Scandal of unclaimed Renewable Heat Incentive Grants
Only half of the grants offered by government to businesses and councils to install renewable heating schemes are being claimed.
One of the main reasons appears to be lack of publicity, but the grant conditions also are claimed to be too tight.
Under the Renewable Heat Incentive, businesses and public sector bodies can claim a subsidy for every unit of power generated from technologies such as Solar water heating panels, biomass boilers and heat pumps, in the same way as can be claimed for renewable electricity under the feed-in tariff scheme.
The first tranche of the scheme, launched last year by the Department of Energy and Climate Change (DECC), was underspent by 50%: £5.5m of the £10.8m budget was unclaimed. According to Ofgem, just 176 schemes are receiving payment, a pitifully small number.
The second stage, worth £7m was launched in March, and the latest figures show a total of only £817,250 claimed. The vast majority of these are for solid biomass boilers.
If this rate of uptake continues until the scheme closes in March 2013, just £3.9m will be spent.
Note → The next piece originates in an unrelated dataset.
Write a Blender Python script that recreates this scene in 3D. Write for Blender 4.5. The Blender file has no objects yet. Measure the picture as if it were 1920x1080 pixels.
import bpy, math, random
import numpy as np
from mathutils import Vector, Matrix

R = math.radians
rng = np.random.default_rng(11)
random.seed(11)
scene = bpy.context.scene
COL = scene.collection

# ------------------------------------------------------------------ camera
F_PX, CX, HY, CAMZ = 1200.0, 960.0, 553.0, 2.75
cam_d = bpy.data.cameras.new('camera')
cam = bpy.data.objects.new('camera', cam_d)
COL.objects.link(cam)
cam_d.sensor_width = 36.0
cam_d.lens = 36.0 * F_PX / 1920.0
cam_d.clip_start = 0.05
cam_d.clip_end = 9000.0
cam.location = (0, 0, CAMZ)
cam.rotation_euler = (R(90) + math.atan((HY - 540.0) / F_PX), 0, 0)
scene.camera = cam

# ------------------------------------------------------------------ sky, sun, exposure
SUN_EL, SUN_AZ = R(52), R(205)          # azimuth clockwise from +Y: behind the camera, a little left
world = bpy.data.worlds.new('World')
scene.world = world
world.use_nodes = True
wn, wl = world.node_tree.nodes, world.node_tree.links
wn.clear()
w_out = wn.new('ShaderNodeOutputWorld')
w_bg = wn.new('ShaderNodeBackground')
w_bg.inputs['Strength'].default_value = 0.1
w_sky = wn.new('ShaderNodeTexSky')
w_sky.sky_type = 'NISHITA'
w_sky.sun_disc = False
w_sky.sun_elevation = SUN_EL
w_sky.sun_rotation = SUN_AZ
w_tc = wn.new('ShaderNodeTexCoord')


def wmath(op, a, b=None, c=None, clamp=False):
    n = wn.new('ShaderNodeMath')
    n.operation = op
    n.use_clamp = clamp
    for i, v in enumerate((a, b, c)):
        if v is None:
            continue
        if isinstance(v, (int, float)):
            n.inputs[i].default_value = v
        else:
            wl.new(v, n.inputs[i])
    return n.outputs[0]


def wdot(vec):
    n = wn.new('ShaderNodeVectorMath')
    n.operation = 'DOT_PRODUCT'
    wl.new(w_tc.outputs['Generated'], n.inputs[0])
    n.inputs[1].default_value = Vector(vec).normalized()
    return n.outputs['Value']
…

New figures, released yesterday, show that DECC’s current estimated expenditure for 2012/13, based on the total number of RHI applications received to date, is £18m. The cap on spending is £70m. At this rate DECC estimates only £42m will be spent.
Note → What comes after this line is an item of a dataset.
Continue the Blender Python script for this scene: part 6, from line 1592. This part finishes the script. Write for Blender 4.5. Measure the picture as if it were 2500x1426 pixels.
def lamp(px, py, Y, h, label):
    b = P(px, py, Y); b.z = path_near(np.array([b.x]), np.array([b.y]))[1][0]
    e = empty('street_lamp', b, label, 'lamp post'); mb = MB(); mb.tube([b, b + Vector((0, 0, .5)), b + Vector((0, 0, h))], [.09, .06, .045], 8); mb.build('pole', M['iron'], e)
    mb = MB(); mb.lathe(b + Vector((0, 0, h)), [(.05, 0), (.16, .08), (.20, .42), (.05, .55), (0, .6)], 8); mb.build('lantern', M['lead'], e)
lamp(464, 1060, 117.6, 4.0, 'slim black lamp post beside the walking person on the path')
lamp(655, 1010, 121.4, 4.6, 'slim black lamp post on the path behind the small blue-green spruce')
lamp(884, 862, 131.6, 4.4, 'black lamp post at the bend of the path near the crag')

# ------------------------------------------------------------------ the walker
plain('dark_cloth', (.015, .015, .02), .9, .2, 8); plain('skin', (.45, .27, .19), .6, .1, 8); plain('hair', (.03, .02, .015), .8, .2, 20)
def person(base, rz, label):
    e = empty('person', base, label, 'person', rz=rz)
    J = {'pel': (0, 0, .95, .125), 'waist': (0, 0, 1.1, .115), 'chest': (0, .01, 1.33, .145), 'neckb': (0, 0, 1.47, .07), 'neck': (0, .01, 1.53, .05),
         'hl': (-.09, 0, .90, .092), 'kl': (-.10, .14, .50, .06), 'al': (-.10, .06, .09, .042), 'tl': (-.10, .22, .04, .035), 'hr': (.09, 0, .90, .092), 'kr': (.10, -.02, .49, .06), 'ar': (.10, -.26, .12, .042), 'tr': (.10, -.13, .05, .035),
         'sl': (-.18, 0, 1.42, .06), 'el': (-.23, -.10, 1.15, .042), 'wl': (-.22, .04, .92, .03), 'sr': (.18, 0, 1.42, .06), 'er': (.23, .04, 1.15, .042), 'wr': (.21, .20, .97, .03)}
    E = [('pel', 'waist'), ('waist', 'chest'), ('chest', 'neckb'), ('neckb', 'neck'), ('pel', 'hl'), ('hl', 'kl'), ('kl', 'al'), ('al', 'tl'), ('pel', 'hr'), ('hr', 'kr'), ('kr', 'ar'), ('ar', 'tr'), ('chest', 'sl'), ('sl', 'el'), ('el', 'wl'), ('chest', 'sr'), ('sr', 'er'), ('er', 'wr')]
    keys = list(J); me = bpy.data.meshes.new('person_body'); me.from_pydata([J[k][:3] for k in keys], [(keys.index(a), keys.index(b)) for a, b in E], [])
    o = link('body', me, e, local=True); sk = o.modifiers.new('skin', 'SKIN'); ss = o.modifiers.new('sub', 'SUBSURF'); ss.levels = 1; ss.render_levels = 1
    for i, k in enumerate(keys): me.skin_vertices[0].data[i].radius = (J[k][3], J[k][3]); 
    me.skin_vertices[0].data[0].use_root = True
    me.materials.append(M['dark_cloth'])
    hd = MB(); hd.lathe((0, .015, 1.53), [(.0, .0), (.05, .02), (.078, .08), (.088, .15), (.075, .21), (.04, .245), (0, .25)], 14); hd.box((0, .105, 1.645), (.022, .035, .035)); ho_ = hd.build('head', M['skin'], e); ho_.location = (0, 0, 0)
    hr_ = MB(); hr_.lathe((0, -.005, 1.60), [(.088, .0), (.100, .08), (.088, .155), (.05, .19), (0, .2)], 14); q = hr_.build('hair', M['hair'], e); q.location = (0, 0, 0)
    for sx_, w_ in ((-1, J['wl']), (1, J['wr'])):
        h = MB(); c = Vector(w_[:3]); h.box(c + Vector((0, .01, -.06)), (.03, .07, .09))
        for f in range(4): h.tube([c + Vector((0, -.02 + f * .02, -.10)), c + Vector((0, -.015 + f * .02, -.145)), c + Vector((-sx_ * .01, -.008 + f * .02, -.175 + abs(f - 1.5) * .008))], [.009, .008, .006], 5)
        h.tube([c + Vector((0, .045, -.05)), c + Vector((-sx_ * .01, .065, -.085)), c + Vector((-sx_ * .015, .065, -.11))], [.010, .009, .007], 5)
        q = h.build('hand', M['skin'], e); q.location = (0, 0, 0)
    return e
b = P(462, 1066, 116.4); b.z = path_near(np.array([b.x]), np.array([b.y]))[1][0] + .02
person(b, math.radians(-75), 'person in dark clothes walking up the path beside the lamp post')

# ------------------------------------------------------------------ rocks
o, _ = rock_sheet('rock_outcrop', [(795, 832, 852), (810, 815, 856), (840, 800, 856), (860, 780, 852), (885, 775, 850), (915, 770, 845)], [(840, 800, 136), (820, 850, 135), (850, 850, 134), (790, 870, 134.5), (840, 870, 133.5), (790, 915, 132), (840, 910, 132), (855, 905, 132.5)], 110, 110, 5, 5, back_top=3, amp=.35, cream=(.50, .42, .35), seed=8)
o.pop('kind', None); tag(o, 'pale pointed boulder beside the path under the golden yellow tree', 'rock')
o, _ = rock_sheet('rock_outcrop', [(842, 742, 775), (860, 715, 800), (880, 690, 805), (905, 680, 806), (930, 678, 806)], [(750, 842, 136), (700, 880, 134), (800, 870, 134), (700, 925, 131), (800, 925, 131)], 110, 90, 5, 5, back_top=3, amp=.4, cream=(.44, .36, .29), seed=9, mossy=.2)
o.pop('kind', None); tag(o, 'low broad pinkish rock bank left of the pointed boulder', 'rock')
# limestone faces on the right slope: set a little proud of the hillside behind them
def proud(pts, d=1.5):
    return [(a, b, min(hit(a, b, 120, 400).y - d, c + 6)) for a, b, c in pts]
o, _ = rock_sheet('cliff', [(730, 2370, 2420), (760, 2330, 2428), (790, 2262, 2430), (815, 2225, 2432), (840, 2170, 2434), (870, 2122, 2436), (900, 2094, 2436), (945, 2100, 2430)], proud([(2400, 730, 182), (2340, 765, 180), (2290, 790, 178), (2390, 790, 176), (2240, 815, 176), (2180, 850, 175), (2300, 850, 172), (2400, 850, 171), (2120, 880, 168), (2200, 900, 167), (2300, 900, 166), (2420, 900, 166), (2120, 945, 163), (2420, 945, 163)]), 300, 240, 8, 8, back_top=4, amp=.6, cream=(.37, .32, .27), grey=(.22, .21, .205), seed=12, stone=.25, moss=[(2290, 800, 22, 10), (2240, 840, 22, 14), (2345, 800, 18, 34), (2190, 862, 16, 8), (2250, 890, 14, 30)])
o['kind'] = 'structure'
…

As the figure is based on applications rather than fully accredited installations, the eventual figure is likely to be lower.
The Renewable Energy Association’s head of policy, Paul Thompson, said the difficulty in giving away the grants is due to three factors, all decided by DECC: the time-limit, the lack of publicity, and the small amount of support on offer, which, he said was “not enough money to influence people’s decisions”.
He said: “You’ve got to have a bright idea that’s pretty much developed to be in a position to be able to meet the deadlines”.
He called upon DECC to use unspent funds to run publicity campaigns. The Department is currently deciding what to do with unspent funds from the social landlord’s scheme.
DECC also launched an £8m competition for community groups on 24 July, to install renewable heating. Grants up to £160,000 are available but applications must be in by 7 September, which is too early for some groups to manage. In addition, the completion schedule is tight: projects have to be completed by the end of the financial year.
EU targets dictate that 12% of the nation’s heating needs to come from renewable sources by 2020, an increase of 2.2% on 2011 levels.
What is mystifying is the lack of installation of solar thermal. In the previous support system run by DECC, Solar water heating was by far the most popular technology. It has proved to be very successful in this country, much more so than Solar PV in terms of value for money.
In fact, renewable heat in general it is more cost-effective than renewable electricity, at a small scale.
DECC’s current consultation on the Renewable Heat Incentive long-term budget management has, as its preferred option, gradually reducing the tariff levels for new installations if deployment levels exceed forecasts.
On current trends, that is not likely to happen, and there could well be a third renewable heat underspend by the department.